Aerothermal Effects of Hypersonic Shock Impingement on a Highly Swept Leading Edge

A numerical study is conducted to investigate aerothermal implications of oblique shock impingement on a highly swept leading edge in hypersonic flow, with flow conditions and geometry relevant to non-propulsive leading edge heating on hypersonic cruise vehicles. In contrast to propulsive inlet leading edge shock impingement, which has been subject to extensive historical study, bow shock impingement on a highly swept wing leading edge has received comparatively little attention in the literature. Distinguishing characteristics of this type of flow include a potentially dominant surface heating contribution from crossflow-induced viscous dissipation, possible wall velocity slip and temperature jump effects, and various modes of shock layer thermal nonequilibrium that can interact with shock impingement flowfield structures.
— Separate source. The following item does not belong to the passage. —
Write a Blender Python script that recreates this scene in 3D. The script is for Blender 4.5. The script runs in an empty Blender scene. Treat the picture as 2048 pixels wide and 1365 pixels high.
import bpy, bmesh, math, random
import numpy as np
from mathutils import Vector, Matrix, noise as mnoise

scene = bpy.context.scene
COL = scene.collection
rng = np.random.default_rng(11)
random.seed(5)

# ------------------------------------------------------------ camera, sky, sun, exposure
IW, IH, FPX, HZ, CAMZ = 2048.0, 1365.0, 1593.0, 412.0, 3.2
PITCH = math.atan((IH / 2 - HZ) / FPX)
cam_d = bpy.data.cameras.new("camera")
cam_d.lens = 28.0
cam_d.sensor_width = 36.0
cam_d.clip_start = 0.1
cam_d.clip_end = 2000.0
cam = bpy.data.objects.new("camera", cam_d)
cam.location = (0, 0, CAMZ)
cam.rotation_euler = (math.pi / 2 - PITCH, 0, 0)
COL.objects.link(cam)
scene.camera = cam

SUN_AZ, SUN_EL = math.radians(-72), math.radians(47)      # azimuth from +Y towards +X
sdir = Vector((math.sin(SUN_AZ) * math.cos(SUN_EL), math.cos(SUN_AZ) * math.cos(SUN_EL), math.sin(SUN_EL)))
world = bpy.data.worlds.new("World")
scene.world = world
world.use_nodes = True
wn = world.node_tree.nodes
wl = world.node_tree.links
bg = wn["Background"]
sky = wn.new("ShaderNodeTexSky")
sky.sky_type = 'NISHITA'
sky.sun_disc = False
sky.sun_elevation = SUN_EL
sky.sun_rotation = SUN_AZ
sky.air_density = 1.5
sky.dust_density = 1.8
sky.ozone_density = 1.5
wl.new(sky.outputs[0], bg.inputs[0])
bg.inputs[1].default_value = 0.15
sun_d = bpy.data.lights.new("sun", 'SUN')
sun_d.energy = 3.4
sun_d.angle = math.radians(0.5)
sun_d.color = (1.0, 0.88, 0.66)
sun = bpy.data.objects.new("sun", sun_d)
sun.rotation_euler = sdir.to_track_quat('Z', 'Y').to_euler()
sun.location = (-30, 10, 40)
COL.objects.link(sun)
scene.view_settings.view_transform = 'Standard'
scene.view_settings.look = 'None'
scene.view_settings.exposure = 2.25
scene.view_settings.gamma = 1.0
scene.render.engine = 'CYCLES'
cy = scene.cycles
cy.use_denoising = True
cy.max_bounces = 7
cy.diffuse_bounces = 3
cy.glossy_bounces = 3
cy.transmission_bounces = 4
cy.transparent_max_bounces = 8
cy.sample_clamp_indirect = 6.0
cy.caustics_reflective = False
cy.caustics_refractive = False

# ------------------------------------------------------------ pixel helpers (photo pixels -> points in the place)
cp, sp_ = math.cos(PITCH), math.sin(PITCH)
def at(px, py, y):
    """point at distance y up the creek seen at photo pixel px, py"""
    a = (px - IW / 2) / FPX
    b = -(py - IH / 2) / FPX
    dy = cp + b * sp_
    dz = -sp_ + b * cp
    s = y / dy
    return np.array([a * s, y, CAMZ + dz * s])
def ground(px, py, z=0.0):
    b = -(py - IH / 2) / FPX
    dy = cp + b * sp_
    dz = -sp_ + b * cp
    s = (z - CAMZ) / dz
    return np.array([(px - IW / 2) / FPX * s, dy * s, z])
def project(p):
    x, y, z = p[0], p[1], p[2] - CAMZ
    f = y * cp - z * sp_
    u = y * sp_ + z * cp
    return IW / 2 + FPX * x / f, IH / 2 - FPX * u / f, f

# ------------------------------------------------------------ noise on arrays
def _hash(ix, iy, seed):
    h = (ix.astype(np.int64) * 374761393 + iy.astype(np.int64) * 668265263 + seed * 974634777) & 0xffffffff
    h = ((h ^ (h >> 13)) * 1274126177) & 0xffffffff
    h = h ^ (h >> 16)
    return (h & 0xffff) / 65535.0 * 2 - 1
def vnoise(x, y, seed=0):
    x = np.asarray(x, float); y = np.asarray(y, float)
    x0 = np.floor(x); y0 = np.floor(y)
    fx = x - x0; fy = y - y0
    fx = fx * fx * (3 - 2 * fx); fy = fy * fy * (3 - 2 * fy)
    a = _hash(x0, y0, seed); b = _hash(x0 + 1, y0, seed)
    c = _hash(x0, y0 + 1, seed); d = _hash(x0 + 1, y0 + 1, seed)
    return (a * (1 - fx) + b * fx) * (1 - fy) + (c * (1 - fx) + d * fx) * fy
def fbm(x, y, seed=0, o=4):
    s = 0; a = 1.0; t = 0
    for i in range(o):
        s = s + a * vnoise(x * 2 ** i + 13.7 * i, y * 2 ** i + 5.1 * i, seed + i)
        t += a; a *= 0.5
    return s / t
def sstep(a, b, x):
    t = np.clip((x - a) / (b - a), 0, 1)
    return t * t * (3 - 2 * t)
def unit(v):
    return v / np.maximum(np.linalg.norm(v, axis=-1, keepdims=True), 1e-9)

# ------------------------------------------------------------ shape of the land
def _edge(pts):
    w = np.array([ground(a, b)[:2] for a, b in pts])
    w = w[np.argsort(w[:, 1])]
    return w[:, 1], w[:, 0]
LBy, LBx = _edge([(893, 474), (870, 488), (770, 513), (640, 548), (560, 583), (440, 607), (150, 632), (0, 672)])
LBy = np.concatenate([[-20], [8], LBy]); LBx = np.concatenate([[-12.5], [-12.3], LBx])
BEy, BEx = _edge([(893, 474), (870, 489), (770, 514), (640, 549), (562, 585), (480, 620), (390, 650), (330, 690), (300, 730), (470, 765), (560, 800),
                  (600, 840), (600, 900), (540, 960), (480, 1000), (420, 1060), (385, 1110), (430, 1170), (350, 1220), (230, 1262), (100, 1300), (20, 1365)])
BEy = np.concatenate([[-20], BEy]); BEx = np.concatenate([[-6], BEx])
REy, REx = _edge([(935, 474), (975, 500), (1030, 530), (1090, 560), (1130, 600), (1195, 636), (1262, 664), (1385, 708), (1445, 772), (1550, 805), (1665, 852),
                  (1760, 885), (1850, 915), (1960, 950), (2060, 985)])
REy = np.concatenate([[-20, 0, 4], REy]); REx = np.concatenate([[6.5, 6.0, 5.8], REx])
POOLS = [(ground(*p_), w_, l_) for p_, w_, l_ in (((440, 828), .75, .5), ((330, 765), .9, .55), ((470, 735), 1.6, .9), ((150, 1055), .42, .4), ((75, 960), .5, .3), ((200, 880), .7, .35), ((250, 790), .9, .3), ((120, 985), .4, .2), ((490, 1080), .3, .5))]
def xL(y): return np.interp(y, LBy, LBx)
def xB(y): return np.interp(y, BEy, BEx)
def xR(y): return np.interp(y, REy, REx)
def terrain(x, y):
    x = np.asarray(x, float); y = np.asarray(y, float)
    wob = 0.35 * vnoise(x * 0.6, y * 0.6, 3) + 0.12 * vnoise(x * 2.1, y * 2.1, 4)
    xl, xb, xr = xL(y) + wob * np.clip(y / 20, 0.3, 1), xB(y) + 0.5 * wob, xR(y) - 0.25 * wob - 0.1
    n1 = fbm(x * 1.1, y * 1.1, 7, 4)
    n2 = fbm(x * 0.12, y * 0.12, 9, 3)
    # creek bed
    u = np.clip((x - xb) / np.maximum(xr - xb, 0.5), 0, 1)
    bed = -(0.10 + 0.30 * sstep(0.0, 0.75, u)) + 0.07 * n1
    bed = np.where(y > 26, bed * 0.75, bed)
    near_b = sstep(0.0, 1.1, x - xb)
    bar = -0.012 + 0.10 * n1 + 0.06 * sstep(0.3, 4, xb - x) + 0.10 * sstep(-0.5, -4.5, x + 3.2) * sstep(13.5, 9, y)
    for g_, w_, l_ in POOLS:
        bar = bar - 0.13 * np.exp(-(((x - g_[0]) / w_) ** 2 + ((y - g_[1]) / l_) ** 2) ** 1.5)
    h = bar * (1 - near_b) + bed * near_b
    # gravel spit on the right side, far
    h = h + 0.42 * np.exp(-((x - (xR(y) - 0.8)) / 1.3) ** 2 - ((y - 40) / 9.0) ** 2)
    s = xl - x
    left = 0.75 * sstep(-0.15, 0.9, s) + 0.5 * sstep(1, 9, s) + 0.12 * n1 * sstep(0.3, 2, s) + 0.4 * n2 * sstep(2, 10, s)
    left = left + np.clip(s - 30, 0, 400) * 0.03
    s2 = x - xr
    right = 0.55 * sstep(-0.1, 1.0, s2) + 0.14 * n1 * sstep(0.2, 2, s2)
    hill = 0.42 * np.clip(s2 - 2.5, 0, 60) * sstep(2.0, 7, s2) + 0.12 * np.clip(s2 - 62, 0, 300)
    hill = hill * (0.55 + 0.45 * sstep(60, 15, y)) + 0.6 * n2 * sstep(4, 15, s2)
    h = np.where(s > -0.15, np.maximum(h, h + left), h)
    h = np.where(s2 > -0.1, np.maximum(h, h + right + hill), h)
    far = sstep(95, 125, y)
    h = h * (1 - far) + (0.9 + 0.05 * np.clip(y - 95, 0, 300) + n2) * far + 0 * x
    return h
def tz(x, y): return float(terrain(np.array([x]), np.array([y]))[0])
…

One overall goal of this work is to assess the impact of bow shock impingement and related nonequilibrium phenomena for wing leading edge design, materials selection and thermal management. Another goal is to improve understanding – and thereby reduce associated design margins – for the physical processes and mechanisms that may influence wing leading edge heating in the presence of an impinging shock. A combination of direct simulation Monte Carlo and Reynolds-averaged Navier-Stokes analysis is used to assess surface and flowfield characteristics for a series of hypersonic shock impingement problems, based on historical ground tests and related flight conditions. Favorable comparisons are performed with experimental data, and various thermal nonequilibrium effects are quantified.